In Euricléa l’autore ha preteso di ritrarre una persona ottima, semplicissima, e non sublime per niuna sua parte. Se ella è tale, perciò appunto piacerá forse, e commoverá. Mi pare che questa Euricléa, bench’essa mi sappia un po’ troppo di balia, si distingua alquanto dal genere comune dei personaggi secondarj, e ch’ella operi in questa tragedia alcuna cosa piú che l’ascoltare. Costei nondimeno pecca come tutte le altre sue simili, nella propria creazione; cioè, ch’ella non è in nulla necessaria alla tessitura dell’azione, poiché si può proceder senz’essa. Ma se pure ella piace e commuove, non si potrá dire inutile affatto: e questo soggetto, piú che nessun altro delle presenti tragedie, potea comportare un tal genere d’inutilitá. Nel farla confidentissima di Mirra osservo però, che l’autore ha avvertito di non farle mai confidare da Mirra il suo orribile amore, per salvare cosí la virtú d’Euricléa, e prolungare la innocenza di Mirra.

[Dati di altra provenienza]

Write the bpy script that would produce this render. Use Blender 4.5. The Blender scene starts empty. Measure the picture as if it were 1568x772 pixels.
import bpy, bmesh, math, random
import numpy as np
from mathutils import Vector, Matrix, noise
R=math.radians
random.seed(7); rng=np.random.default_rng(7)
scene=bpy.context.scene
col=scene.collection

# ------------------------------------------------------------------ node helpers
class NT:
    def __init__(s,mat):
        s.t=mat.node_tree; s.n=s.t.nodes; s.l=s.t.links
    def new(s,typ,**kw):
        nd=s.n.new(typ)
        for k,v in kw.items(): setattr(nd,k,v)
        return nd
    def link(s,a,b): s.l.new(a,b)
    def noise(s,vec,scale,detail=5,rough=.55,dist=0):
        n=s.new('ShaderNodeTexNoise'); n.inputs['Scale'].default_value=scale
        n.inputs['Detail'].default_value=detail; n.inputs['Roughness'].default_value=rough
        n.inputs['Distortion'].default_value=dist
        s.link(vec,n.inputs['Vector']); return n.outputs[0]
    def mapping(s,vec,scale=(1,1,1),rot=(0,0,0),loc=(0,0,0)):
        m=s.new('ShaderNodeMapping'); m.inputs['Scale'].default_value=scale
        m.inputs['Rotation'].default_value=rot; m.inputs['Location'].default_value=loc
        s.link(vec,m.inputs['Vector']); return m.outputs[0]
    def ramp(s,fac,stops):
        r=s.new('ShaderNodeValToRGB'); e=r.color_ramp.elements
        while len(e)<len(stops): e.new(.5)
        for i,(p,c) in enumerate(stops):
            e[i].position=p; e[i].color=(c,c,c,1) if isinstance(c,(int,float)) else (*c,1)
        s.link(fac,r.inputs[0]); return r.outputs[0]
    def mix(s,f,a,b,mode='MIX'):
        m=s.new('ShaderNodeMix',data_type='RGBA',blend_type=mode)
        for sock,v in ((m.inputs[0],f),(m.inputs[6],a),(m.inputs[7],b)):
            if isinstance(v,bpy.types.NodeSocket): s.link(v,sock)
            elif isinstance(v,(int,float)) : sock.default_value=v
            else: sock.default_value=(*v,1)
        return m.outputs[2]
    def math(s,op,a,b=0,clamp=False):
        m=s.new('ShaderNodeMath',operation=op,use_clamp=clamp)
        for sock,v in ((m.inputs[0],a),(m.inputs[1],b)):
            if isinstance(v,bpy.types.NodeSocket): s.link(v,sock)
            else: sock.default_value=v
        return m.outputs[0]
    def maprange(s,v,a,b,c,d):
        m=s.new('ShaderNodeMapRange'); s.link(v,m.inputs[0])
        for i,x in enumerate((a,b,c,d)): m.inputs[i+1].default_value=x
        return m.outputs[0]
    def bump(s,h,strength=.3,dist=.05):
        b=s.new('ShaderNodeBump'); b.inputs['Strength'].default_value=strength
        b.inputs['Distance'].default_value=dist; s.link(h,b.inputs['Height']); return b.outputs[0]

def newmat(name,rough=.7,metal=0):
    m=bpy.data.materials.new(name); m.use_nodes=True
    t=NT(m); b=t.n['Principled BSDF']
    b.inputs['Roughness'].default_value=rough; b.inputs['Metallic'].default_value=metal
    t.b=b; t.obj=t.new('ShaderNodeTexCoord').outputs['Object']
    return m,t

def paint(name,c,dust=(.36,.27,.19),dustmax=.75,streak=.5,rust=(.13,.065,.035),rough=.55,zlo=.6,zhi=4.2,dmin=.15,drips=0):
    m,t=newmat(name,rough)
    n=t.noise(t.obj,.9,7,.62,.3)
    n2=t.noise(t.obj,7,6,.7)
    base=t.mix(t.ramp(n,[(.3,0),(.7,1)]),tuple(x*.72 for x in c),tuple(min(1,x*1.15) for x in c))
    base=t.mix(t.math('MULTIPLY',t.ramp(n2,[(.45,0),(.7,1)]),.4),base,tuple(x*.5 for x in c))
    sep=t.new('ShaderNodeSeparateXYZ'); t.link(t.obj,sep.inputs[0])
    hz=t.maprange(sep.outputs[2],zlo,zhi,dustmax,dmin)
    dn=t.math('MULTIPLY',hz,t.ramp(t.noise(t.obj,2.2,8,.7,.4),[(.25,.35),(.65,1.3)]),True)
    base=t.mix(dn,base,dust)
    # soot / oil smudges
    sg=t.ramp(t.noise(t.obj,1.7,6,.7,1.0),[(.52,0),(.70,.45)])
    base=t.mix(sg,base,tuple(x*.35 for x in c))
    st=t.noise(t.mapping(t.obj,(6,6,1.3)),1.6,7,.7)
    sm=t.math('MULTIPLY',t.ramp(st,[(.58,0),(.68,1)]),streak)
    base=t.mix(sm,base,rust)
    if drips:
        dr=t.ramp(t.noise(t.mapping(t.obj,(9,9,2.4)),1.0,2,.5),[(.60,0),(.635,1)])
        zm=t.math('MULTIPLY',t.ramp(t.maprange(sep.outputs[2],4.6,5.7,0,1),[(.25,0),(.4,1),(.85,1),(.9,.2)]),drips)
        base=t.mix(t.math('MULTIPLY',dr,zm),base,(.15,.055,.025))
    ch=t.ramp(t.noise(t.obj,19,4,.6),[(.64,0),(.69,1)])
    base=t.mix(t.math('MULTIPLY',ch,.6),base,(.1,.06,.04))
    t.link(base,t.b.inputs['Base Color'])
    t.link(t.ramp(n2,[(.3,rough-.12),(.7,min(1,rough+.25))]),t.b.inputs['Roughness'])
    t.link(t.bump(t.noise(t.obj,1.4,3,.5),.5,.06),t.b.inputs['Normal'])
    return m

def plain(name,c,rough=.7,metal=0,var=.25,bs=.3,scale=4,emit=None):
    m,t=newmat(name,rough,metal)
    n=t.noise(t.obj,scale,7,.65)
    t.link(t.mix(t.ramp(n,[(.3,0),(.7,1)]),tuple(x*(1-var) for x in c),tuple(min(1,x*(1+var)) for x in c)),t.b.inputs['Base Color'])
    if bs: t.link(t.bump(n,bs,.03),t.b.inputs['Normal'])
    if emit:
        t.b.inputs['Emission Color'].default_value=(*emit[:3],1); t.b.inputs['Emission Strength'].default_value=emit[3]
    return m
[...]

Questa tragedia sul totale potrá forse riuscire di un grand’effetto in teatro, perché i personaggi tutti son ottimi; perché mi par piena di semplicitá, di dolci affetti paterni, materni, e amatorj; e perché in somma quel solo amore che inspirerebbe orrore, fa la sua parte nella tragedia cosí tacitamente, che io non lo credo bastante a turbare la puritá delle altre passioni trattatevi; ma può bensí questo amore maravigliosamente servire a spandere sul soggetto quel continuo velo di terrore, che dee pur sempre distinguere la tragedia dalla pastorale. Io, troppo lungamente, e troppo parzialmente forse, ne ho parlato, per esser creduto: altri dunque la giudichi meglio da se, e altri difetti rilevandone, mi faccia sovr’essa ricredere, che io glie ne sarò tenutissimo. Ma fino a quel punto, io la reputo una delle migliori fra queste, benché pure sia quella, in cui l’autore ha potuto meno che in ogni altra abbandonarsi al suo proprio carattere; ed in cui, anzi, ha dovuto contra il suo solito mostrarsi prolisso, garrulo, e tenue.